> [TASK] Can you transcribe the data exactly? Leave the pictures out.

* * * * *

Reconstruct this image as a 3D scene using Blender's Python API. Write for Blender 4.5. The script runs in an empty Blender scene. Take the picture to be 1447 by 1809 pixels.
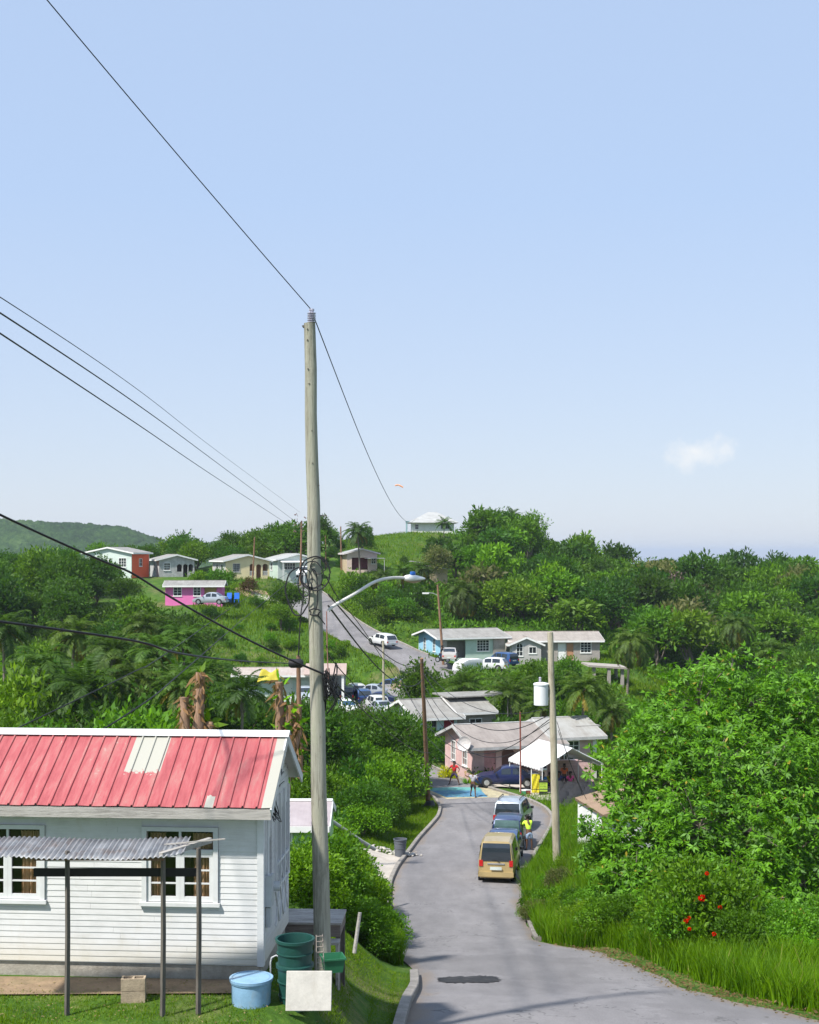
import bpy, bmesh, math, random
import numpy as np
from mathutils import Vector, Matrix, geometry
SC = bpy.context.scene
COL = SC.collection
R = math.radians
PI = math.pi

# ---------------------------------------------------------------- camera, world, sun
CAMZ = 20.0
F = 2400.0
W0, H0 = 1447.0, 1809.0
CX, CY = 723.5, 975.0
cd = bpy.data.cameras.new('camera')
cam = bpy.data.objects.new('camera', cd); COL.objects.link(cam)
cam.location = (0, 0, CAMZ); cam.rotation_euler = (R(90), 0, 0)
cd.sensor_fit = 'VERTICAL'; cd.sensor_height = 36.0
cd.lens = F / H0 * 36.0
cd.shift_y = (CY - H0 / 2) / H0
cd.clip_start = 0.5; cd.clip_end = 60000
SC.camera = cam

SUN_EL, SUN_AZ = R(54), R(-133)      # azimuth measured from +Y towards +X : sun stands to the left and behind
sdir = Vector((math.sin(SUN_AZ) * math.cos(SUN_EL), math.cos(SUN_AZ) * math.cos(SUN_EL), math.sin(SUN_EL)))
sl = bpy.data.lights.new('sun', 'SUN'); sl.energy = 3.35; sl.angle = R(2.5); sl.color = (1.0, 0.955, 0.89)
so = bpy.data.objects.new('sun', sl); COL.objects.link(so)
so.rotation_euler = sdir.to_track_quat('Z', 'Y').to_euler()
so.location = (0, 0, 60)

wd = bpy.data.worlds.new('World'); SC.world = wd; wd.use_nodes = True
nt = wd.node_tree; nt.nodes.clear()
def wn(t, **k):
    n = nt.nodes.new(t)
    for a, b in k.items(): setattr(n, a, b)
    return n
def wmath(op, a, b=None, c=None):
    n = wn('ShaderNodeMath', operation=op)
    for i, v in enumerate((a, b, c)):
        if v is None: continue
        if isinstance(v, (int, float)): n.inputs[i].default_value = v
        else: nt.links.new(v, n.inputs[i])
    return n.outputs[0]
sky = wn('ShaderNodeTexSky', sky_type='NISHITA'); sky.sun_disc = False
sky.sun_elevation = SUN_EL; sky.sun_rotation = SUN_AZ
sky.air_density = 1.0; sky.dust_density = 0.5; sky.ozone_density = 2.0; sky.altitude = 60
bg = wn('ShaderNodeBackground'); bg.inputs['Strength'].default_value = 0.10
out = wn('ShaderNodeOutputWorld')
tc = wn('ShaderNodeTexCoord'); sep = wn('ShaderNodeSeparateXYZ')
nt.links.new(tc.outputs['Generated'], sep.inputs[0])
yy = wmath('MAXIMUM', sep.outputs[1], 0.05)
u = wmath('DIVIDE', sep.outputs[0], yy); v = wmath('DIVIDE', sep.outputs[2], yy)
nz = wn('ShaderNodeTexNoise'); nz.inputs['Scale'].default_value = 42; nz.inputs['Detail'].default_value = 6; nz.inputs['Roughness'].default_value = 0.62
nt.links.new(tc.outputs['Generated'], nz.inputs['Vector'])
du = wmath('DIVIDE', wmath('SUBTRACT', u, 0.212), 0.040)
dv = wmath('DIVIDE', wmath('SUBTRACT', wmath('SUBTRACT', v, 0.0745), wmath('MULTIPLY', wmath('SUBTRACT', u, 0.212), 0.11)), 0.0135)
rr = wmath('SQRT', wmath('ADD', wmath('MULTIPLY', du, du), wmath('MULTIPLY', dv, dv)))
m = wmath('SUBTRACT', wmath('ADD', 0.72, wmath('MULTIPLY', wmath('SUBTRACT', nz.outputs[0], 0.5), 2.6)), wmath('MULTIPLY', rr, 0.85))
mc = wn('ShaderNodeClamp'); nt.links.new(m, mc.inputs[0])
mm = wmath('MULTIPLY', mc.outputs[0], wmath('GREATER_THAN', sep.outputs[1], 0.1))
mx = wn('ShaderNodeMix', data_type='RGBA')
nt.links.new(wmath('MULTIPLY', mm, 0.85), mx.inputs[0])
hzm = wn('ShaderNodeMix', data_type='RGBA'); hzm.inputs[0].default_value = 0.84      # thin even veil of humid haze in the sky
nt.links.new(sky.outputs[0], hzm.inputs[6]); vl = wn('ShaderNodeMix', data_type='RGBA'); vl.clamp_factor = True; nt.links.new(wmath('MULTIPLY', sep.outputs[2], 4.0), vl.inputs[0])
vl.inputs[6].default_value = (2.85, 3.10, 3.62, 1); vl.inputs[7].default_value = (2.30, 2.95, 4.10, 1); nt.links.new(vl.outputs[2], hzm.inputs[7])
nt.links.new(hzm.outputs[2], mx.inputs[6]); mx.inputs[7].default_value = (4.5, 4.5, 4.45, 1)
nt.links.new(mx.outputs[2], bg.inputs[0]); nt.links.new(bg.outputs[0], out.inputs[0])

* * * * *

> [RESULT OF THE EXERCISE]
Reconstruct this image as a 3D scene using Blender's Python API. Write for Blender 4.5. The script runs in an empty Blender scene. Take the picture to be 1447 by 1809 pixels.
import bpy, bmesh, math, random
import numpy as np
from mathutils import Vector, Matrix, geometry
SC = bpy.context.scene
COL = SC.collection
R = math.radians
PI = math.pi

# ---------------------------------------------------------------- camera, world, sun
CAMZ = 20.0
F = 2400.0
W0, H0 = 1447.0, 1809.0
CX, CY = 723.5, 975.0
cd = bpy.data.cameras.new('camera')
cam = bpy.data.objects.new('camera', cd); COL.objects.link(cam)
cam.location = (0, 0, CAMZ); cam.rotation_euler = (R(90), 0, 0)
cd.sensor_fit = 'VERTICAL'; cd.sensor_height = 36.0
cd.lens = F / H0 * 36.0
cd.shift_y = (CY - H0 / 2) / H0
cd.clip_start = 0.5; cd.clip_end = 60000
SC.camera = cam

SUN_EL, SUN_AZ = R(54), R(-133)      # azimuth measured from +Y towards +X : sun stands to the left and behind
sdir = Vector((math.sin(SUN_AZ) * math.cos(SUN_EL), math.cos(SUN_AZ) * math.cos(SUN_EL), math.sin(SUN_EL)))
sl = bpy.data.lights.new('sun', 'SUN'); sl.energy = 3.35; sl.angle = R(2.5); sl.color = (1.0, 0.955, 0.89)
so = bpy.data.objects.new('sun', sl); COL.objects.link(so)
so.rotation_euler = sdir.to_track_quat('Z', 'Y').to_euler()
so.location = (0, 0, 60)

wd = bpy.data.worlds.new('World'); SC.world = wd; wd.use_nodes = True
nt = wd.node_tree; nt.nodes.clear()
def wn(t, **k):
    n = nt.nodes.new(t)
    for a, b in k.items(): setattr(n, a, b)
    return n
def wmath(op, a, b=None, c=None):
    n = wn('ShaderNodeMath', operation=op)
    for i, v in enumerate((a, b, c)):
        if v is None: continue
        if isinstance(v, (int, float)): n.inputs[i].default_value = v
        else: nt.links.new(v, n.inputs[i])
    return n.outputs[0]
sky = wn('ShaderNodeTexSky', sky_type='NISHITA'); sky.sun_disc = False
sky.sun_elevation = SUN_EL; sky.sun_rotation = SUN_AZ
sky.air_density = 1.0; sky.dust_density = 0.5; sky.ozone_density = 2.0; sky.altitude = 60
bg = wn('ShaderNodeBackground'); bg.inputs['Strength'].default_value = 0.10
out = wn('ShaderNodeOutputWorld')
tc = wn('ShaderNodeTexCoord'); sep = wn('ShaderNodeSeparateXYZ')
nt.links.new(tc.outputs['Generated'], sep.inputs[0])
yy = wmath('MAXIMUM', sep.outputs[1], 0.05)
u = wmath('DIVIDE', sep.outputs[0], yy); v = wmath('DIVIDE', sep.outputs[2], yy)
nz = wn('ShaderNodeTexNoise'); nz.inputs['Scale'].default_value = 42; nz.inputs['Detail'].default_value = 6; nz.inputs['Roughness'].default_value = 0.62
nt.links.new(tc.outputs['Generated'], nz.inputs['Vector'])
du = wmath('DIVIDE', wmath('SUBTRACT', u, 0.212), 0.040)
dv = wmath('DIVIDE', wmath('SUBTRACT', wmath('SUBTRACT', v, 0.0745), wmath('MULTIPLY', wmath('SUBTRACT', u, 0.212), 0.11)), 0.0135)
rr = wmath('SQRT', wmath('ADD', wmath('MULTIPLY', du, du), wmath('MULTIPLY', dv, dv)))
m = wmath('SUBTRACT', wmath('ADD', 0.72, wmath('MULTIPLY', wmath('SUBTRACT', nz.outputs[0], 0.5), 2.6)), wmath('MULTIPLY', rr, 0.85))
mc = wn('ShaderNodeClamp'); nt.links.new(m, mc.inputs[0])
mm = wmath('MULTIPLY', mc.outputs[0], wmath('GREATER_THAN', sep.outputs[1], 0.1))
mx = wn('ShaderNodeMix', data_type='RGBA')
nt.links.new(wmath('MULTIPLY', mm, 0.85), mx.inputs[0])
hzm = wn('ShaderNodeMix', data_type='RGBA'); hzm.inputs[0].default_value = 0.84      # thin even veil of humid haze in the sky
nt.links.new(sky.outputs[0], hzm.inputs[6]); vl = wn('ShaderNodeMix', data_type='RGBA'); vl.clamp_factor = True; nt.links.new(wmath('MULTIPLY', sep.outputs[2], 4.0), vl.inputs[0])
vl.inputs[6].default_value = (2.85, 3.10, 3.62, 1); vl.inputs[7].default_value = (2.30, 2.95, 4.10, 1); nt.links.new(vl.outputs[2], hzm.inputs[7])
nt.links.new(hzm.outputs[2], mx.inputs[6]); mx.inputs[7].default_value = (4.5, 4.5, 4.45, 1)
nt.links.new(mx.outputs[2], bg.inputs[0]); nt.links.new(bg.outputs[0], out.inputs[0])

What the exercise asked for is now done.